● **What this task involves**
Retype exactly the lines below, beginning with the first and ending with the line where "R=math.radians" appears.

● **Source excerpt**
====

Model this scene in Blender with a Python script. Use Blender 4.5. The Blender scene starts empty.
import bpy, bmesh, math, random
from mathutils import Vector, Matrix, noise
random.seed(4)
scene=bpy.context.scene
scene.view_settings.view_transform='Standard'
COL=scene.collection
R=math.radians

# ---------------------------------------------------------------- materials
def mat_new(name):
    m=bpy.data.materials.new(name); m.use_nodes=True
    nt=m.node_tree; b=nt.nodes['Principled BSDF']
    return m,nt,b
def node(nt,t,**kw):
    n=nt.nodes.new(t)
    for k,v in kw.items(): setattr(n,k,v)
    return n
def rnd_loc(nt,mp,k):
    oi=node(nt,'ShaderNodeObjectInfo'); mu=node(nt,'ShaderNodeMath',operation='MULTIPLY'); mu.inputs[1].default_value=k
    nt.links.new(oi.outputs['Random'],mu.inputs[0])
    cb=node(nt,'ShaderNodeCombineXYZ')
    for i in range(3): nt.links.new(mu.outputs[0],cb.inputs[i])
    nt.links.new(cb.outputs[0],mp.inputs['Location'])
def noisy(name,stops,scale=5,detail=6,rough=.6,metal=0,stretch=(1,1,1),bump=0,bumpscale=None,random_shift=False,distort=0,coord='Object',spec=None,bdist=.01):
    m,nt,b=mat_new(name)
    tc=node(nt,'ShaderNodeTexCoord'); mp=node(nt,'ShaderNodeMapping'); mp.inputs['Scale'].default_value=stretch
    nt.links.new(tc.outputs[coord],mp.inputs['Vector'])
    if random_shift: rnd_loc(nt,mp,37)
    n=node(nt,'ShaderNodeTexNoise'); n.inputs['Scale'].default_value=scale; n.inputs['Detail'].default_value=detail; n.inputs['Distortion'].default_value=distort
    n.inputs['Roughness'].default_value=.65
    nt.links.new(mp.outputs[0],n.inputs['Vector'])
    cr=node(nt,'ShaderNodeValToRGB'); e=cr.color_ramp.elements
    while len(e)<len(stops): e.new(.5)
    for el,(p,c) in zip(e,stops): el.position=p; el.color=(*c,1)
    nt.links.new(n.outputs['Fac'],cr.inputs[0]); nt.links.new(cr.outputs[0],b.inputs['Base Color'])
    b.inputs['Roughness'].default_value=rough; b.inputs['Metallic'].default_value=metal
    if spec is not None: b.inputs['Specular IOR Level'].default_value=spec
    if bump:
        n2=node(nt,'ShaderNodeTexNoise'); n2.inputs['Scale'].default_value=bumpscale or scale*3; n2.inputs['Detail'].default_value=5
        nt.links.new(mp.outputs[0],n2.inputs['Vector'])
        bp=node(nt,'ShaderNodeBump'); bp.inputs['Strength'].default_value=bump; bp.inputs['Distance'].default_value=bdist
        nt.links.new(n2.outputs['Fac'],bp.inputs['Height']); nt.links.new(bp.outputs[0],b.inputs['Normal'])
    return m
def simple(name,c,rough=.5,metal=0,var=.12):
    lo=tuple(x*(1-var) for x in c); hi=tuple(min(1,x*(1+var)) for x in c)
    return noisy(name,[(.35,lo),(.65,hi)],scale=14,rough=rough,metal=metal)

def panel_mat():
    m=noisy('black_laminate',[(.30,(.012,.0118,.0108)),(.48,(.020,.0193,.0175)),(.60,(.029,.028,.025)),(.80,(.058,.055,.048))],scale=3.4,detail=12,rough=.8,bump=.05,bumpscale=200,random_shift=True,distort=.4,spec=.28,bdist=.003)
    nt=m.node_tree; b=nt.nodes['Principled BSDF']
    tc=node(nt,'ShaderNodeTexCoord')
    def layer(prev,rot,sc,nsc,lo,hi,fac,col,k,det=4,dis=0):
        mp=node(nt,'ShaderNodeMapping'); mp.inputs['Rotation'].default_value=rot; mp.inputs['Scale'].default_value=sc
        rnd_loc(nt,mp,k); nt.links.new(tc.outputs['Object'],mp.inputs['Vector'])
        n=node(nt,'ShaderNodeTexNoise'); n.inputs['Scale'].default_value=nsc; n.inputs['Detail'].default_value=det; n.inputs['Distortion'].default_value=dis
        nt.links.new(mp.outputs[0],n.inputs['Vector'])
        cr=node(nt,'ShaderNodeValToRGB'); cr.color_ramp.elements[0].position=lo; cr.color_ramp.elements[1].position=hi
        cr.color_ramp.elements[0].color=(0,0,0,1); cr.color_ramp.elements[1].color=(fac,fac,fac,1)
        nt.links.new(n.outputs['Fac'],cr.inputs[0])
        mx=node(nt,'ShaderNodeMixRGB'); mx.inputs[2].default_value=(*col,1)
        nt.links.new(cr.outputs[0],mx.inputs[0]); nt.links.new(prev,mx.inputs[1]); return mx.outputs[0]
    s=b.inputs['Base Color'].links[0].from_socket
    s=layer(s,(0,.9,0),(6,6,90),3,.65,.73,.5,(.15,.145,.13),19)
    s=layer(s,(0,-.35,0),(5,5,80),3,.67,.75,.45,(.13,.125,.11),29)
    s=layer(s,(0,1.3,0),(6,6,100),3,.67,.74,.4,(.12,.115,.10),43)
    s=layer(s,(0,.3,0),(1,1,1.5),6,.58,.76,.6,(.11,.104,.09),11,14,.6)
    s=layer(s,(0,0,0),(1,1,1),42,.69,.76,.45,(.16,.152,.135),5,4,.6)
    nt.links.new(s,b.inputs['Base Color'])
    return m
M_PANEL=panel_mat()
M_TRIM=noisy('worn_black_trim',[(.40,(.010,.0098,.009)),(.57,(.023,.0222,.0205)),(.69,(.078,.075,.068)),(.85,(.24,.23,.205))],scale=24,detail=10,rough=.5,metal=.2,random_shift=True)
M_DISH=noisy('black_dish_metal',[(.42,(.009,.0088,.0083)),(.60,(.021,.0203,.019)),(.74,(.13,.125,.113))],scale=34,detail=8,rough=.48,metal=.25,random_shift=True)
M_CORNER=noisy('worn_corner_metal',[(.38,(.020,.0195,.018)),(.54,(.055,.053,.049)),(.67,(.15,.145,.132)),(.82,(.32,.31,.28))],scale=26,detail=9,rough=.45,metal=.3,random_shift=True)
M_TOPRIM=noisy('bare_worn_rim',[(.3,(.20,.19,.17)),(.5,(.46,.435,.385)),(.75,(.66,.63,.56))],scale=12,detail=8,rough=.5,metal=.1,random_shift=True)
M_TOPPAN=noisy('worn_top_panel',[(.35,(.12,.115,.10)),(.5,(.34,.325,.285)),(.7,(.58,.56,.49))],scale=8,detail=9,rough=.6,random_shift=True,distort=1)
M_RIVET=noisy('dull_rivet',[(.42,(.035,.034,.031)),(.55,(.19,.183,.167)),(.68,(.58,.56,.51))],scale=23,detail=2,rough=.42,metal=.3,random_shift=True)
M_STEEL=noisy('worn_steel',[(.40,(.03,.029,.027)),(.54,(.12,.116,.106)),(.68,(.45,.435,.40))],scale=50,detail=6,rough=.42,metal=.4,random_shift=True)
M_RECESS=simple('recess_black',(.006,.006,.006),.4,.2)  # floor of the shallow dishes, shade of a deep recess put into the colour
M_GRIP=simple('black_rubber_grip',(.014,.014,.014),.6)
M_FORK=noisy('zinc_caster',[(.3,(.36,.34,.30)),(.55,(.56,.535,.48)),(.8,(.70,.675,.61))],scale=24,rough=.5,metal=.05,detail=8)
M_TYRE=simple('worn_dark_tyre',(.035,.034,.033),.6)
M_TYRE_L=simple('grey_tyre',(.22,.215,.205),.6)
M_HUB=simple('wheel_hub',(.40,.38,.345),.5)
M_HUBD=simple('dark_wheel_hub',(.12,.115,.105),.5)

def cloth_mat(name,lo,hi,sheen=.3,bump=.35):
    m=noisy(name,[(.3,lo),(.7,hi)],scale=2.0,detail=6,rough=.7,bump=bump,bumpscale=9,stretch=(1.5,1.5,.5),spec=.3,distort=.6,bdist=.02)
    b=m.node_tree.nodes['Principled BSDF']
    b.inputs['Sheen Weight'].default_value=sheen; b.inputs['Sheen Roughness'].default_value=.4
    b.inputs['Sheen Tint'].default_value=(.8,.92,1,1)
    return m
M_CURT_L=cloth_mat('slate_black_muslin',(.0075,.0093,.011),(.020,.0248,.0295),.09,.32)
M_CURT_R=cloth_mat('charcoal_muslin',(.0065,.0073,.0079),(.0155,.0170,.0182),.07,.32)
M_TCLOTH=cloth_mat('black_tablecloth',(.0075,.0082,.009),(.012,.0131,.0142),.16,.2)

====

● **Expected output**
Model this scene in Blender with a Python script. Use Blender 4.5. The Blender scene starts empty.
import bpy, bmesh, math, random
from mathutils import Vector, Matrix, noise
random.seed(4)
scene=bpy.context.scene
scene.view_settings.view_transform='Standard'
COL=scene.collection
R=math.radians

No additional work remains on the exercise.